The Marc Ribot solo every guitarist should hear
If you ask people to name the greatest guitarist of all time, a lot of them would reach for names like Eric Clapton, Jimmy Page, Brian May, Eddie Van Halen or Slash, but when looking into the most interesting or innovative guitarist, those same names wouldn’t likely get a look-in from anyone anymore, but Nels Cline might, and Marc Ribot certainly should.
Thanks to his avant-garde and innovative style and his classical training, Marc Ribot is one of the most fascinating and enervating guitarists you could hope to listen to, and I’d rather sit through a hundred of his offcuts and outtakes than even one of Clapton’s so-called Greatest Hits.
Ribot is so talented that one of his former bandmates, John Lurie from The Lounge Lizards, once quipped that “Marc is a musical genius. So many ideas are coming out of that guy that it is actually often a problem”.
It’s hard to describe his style without reaching for clichéd words and descriptors like angular and biting, but he’s got as fantastic dexterity as any guitar great needs to, knowing when to wield it and when to hold back, as evidenced by his meandering, evolving and exploratory fingerwork on tracks like ‘Aqui Como Alla’ or ‘Natalia in E-Flat Major’.
We’d have a much more interesting musical landscape today if more of our contemporary players had been exposed to and inspired by people like Marc Ribot or Nels Cline, Eddie Hazel, Tom Verlaine, Carlos Alomar and Robert Quine than just sticking with Clapton and co. While there are still some incredible guitarists out there now, like Christone ‘Kingfish’ Ingram, Lloyd Reid and Courtney Barnett, it’d be nice if we had even more of them.
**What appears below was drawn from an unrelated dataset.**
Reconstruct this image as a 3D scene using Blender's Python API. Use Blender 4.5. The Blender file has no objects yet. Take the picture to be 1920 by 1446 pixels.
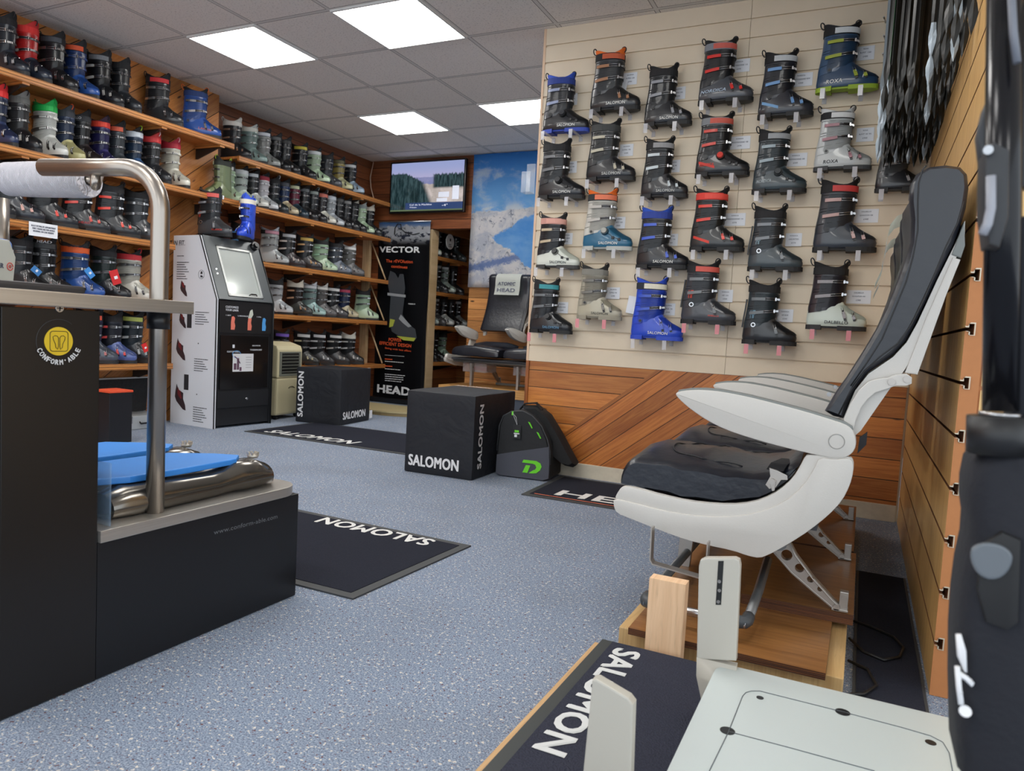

Perhaps every budding guitarist should be made to listen to Ribot’s guitar solo on Tom Waits’ ‘Clap Hands’, which modern day guitar-hero St Vincent once described as being “one of my top three favourite guitar solos ever”, or else, they should be made to listen to his cajun style and soulful, swaggering, gutsy and grooving guitar part on Waits’ later epic ‘Hoist That Rag’.
In fact, you could teach somebody how to master and manipulate the instrument using only examples from his work with Tom Waits, before you ever got to any of his own solo songs and bandwork, like on his guitar opus album with Los Cubanos Postizos where he alternately plays like Phil Upchurch, Carlos Santana or a Swordfishtrombone, or else his session work with artists as varied as Caetano Veloso, Allen Toussaint, Wilson Pickett, Diana Krall and Madeleine Peyroux or Marianne Faithfull.
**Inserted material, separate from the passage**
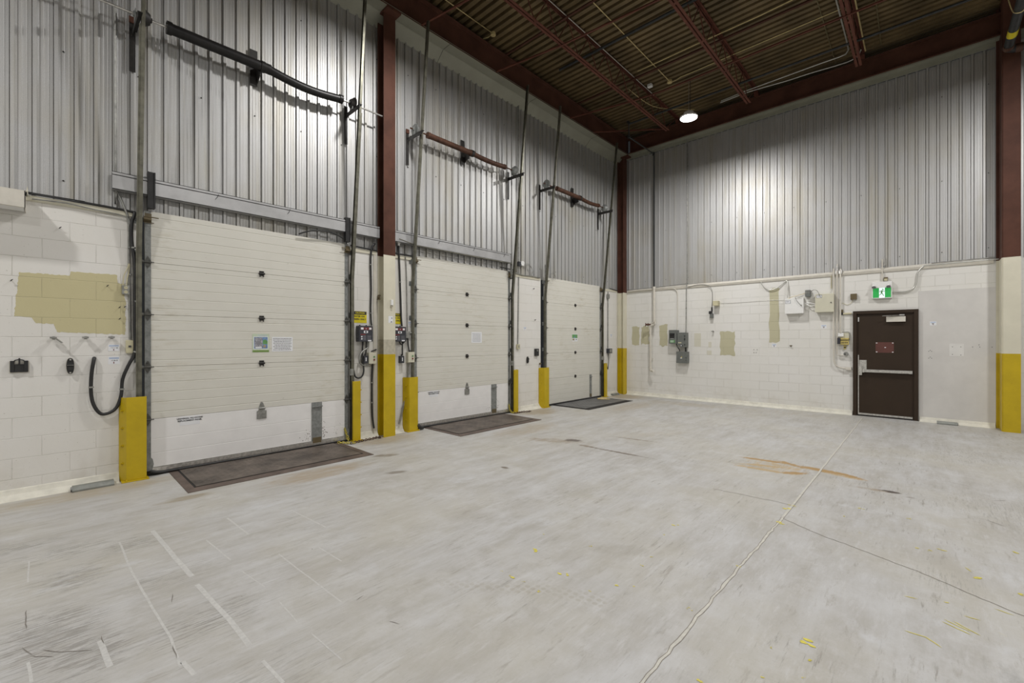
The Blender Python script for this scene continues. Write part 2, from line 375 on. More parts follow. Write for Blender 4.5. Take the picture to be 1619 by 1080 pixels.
# ------------------------------------------------------------------ high bay lamps
def lamp(i, x, y, z, label):
    t = thing('high_bay_lamp', (x, y, z), label, 'lamp', 'round high bay lamps')
    b = MB()
    prof = [(0.165, 0.0), (0.172, 0.012), (0.170, 0.035), (0.12, 0.05), (0.10, 0.06), (0.095, 0.115), (0.05, 0.125), (0.03, 0.15)]
    n = 32
    vs = [(x + r * math.cos(2 * math.pi * k / n), y + r * math.sin(2 * math.pi * k / n), z + h) for r, h in prof for k in range(n)]
    b.add(vs, [(j * n + k, j * n + (k + 1) % n, (j + 1) * n + (k + 1) % n, (j + 1) * n + k) for j in range(len(prof) - 1) for k in range(n)], 0, True)
    b.add(vs[-n:], [tuple(range(n))])
    b.build('housing', 'white', t)
    l = MB(); l.cyl((x, y, z - 0.004), (x, y, z + 0.012), 0.158, 40); l.build('lens', 'lens', t)
    c = MB(); top = 6.885 if i == 0 else 7.455
    k = z + 0.15
    while k < top:
        c.cyl((x, y, k), (x, y, min(top, k + 0.026)), 0.0045, 6); k += 0.034
    c.cyl((x, y, z + 0.14), (x, y, top), 0.0018, 5)
    c.build('hanging_chain', 'galv', t)
    q = MB(); q.tube([(x + 0.03, y, z + 0.12), (x + 0.035, y, z + 0.3), (x + 0.03, y + 0.01, top)], 0.005, 6, 0, 4); q.build('power_cord', 'black', t)
    ld = bpy.data.lights.new('lamp_light', 'AREA'); ld.shape = 'DISK'; ld.size = 0.31; ld.energy = LAMP_POWER * (0.95, 0.80, 1.08, 1.05, 1.05, 1.0)[i]; ld.color = LAMP_COLOR
    lo = bpy.data.objects.new('lamp_light', ld); C.objects.link(lo); lo.location = (0, 0, -0.008); lo.parent = t
    return t
lamp_labels = ['round white high bay lamp hanging lit by the back corner joists', 'round high bay lamp hanging over the middle dock door bay',
               'round high bay lamp over the bay before the nearest dock door', 'round high bay lamp near the right column of the back wall',
               'round high bay lamp over the middle of the floor', 'round high bay lamp over the floor behind the viewer']
for i, (p, lb) in enumerate(zip(LAMPS, lamp_labels)): lamp(i, *p, lb)

# ------------------------------------------------------------------ floor
f = MB()
import numpy as np
GX = np.concatenate([[-0.3], np.arange(-0.2, 8.001, 0.03), np.arange(8.5, X1 + 0.01, 0.5)])
GY = np.concatenate([np.arange(Y0, -0.99, 0.5), np.arange(-0.97, YB + 0.101, 0.03)])
nx, ny = len(GX), len(GY)
f.add([(float(x), float(y), 0.0) for y in GY for x in GX], [(j * nx + i, j * nx + i + 1, (j + 1) * nx + i + 1, (j + 1) * nx + i) for j in range(ny - 1) for i in range(nx - 1)])
f.box(-0.3, X1, Y0, YB + 0.1, -0.12, -0.002, 0)
e = 0.0012
rnd = random.Random(3)
def wobble(pts, step, amp):
    out = []
    for a, b in zip(pts[:-1], pts[1:]):
        L = math.dist(a, b); n = max(1, int(L / step))
        for k in range(n):
            t = k / n; out.append((a[0] + (b[0] - a[0]) * t + rnd.uniform(-amp, amp), a[1] + (b[1] - a[1]) * t + rnd.uniform(-amp, amp)))
    out.append(pts[-1]); return out
j = wobble([(5.61, 11.3), (5.61, 8.3), (5.611, 6.0), (5.61, 4.45)], 0.25, 0.004)
f.line(j, 0.018, e, 1)
j2 = wobble([(5.61, 4.45), (5.602, 3.7), (5.588, 2.96), (5.59, 2.45), (5.584, 1.86), (5.58, -4)], 0.06, 0.006)
f.line(j2, 0.017, e * 0.8, 1)
for s in (-1, 1): f.line([(p[0] + s * 0.009 + rnd.uniform(-0.004, 0.004), p[1]) for p in j2], 0.003, e, 2)
f.line([(p[0] + 0.011, p[1]) for p in j], 0.003, e * 1.3, 2)
f.line(wobble([(5.62, 4.42), (5.75, 4.347), (5.933, 4.24), (6.142, 4.175), (6.331, 4.087), (6.486, 4.034), (6.741, 3.887), (6.93, 3.788), (8.5, 3.2)], 0.035, 0.006), 0.006, e, 2)
f.line(wobble([(4.9, 4.80), (5.229, 4.824), (5.487, 4.835), (5.6, 4.835)], 0.04, 0.008), 0.005, e, 2)
def splat(x, y, r, m, k=3):
    for _ in range(k):
        cx, cy = x + rnd.uniform(-r, r), y + rnd.uniform(-r, r) * 0.7; q = r * rnd.uniform(0.35, 0.9); n = 9; a0 = rnd.uniform(0, 6)
        f.add([(cx + q * rnd.uniform(0.4, 1.1) * math.cos(a0 + 6.283 * i / n), cy + q * 0.6 * rnd.uniform(0.4, 1.1) * math.sin(a0 + 6.283 * i / n), e * rnd.uniform(1.2, 1.8)) for i in range(n)], [tuple(range(n))], m)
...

Ultimately, though, it was that work with Waits where Ribot got to show off his most exciting and incredible, unrestrained and unadulterated playing, and one of the greatest examples of his talents being unleashed can be heard towards the end of ‘16 Shells From a Thirty-Ought-Six’ on the live album Big Time.
Ribot attacks the song with controlled chaos, launching into an industrial and metallic-sounding scratch and scrape of notes, like he’s cutting the strings with a saw. He’s cutting into the song and shredding it to pieces, ripping it up in all the most inappropriate ways, which, of course, in a Tom Waits song, are all the most appropriate ways, too.
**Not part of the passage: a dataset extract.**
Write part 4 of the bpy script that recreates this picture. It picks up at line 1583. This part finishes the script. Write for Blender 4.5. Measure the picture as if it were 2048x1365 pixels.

Maybe, though, with the way the world is right now, with Trump’s authoritarian SS-style Ice agents pulling both citizens and immigrants alike off of the streets of Minnesota and taking them to who-knows-where, Israel continuing to shoot, bomb and destroy their way through the ceasefire and the far right on the march in more than a few countries around the globe, we should all be listening to the most recent Marc Ribot and Tom Waits collaboration instead, and their 2018 recording of the anti-fascist anthem ‘Bella Ciao (Goodbye Beautiful)’.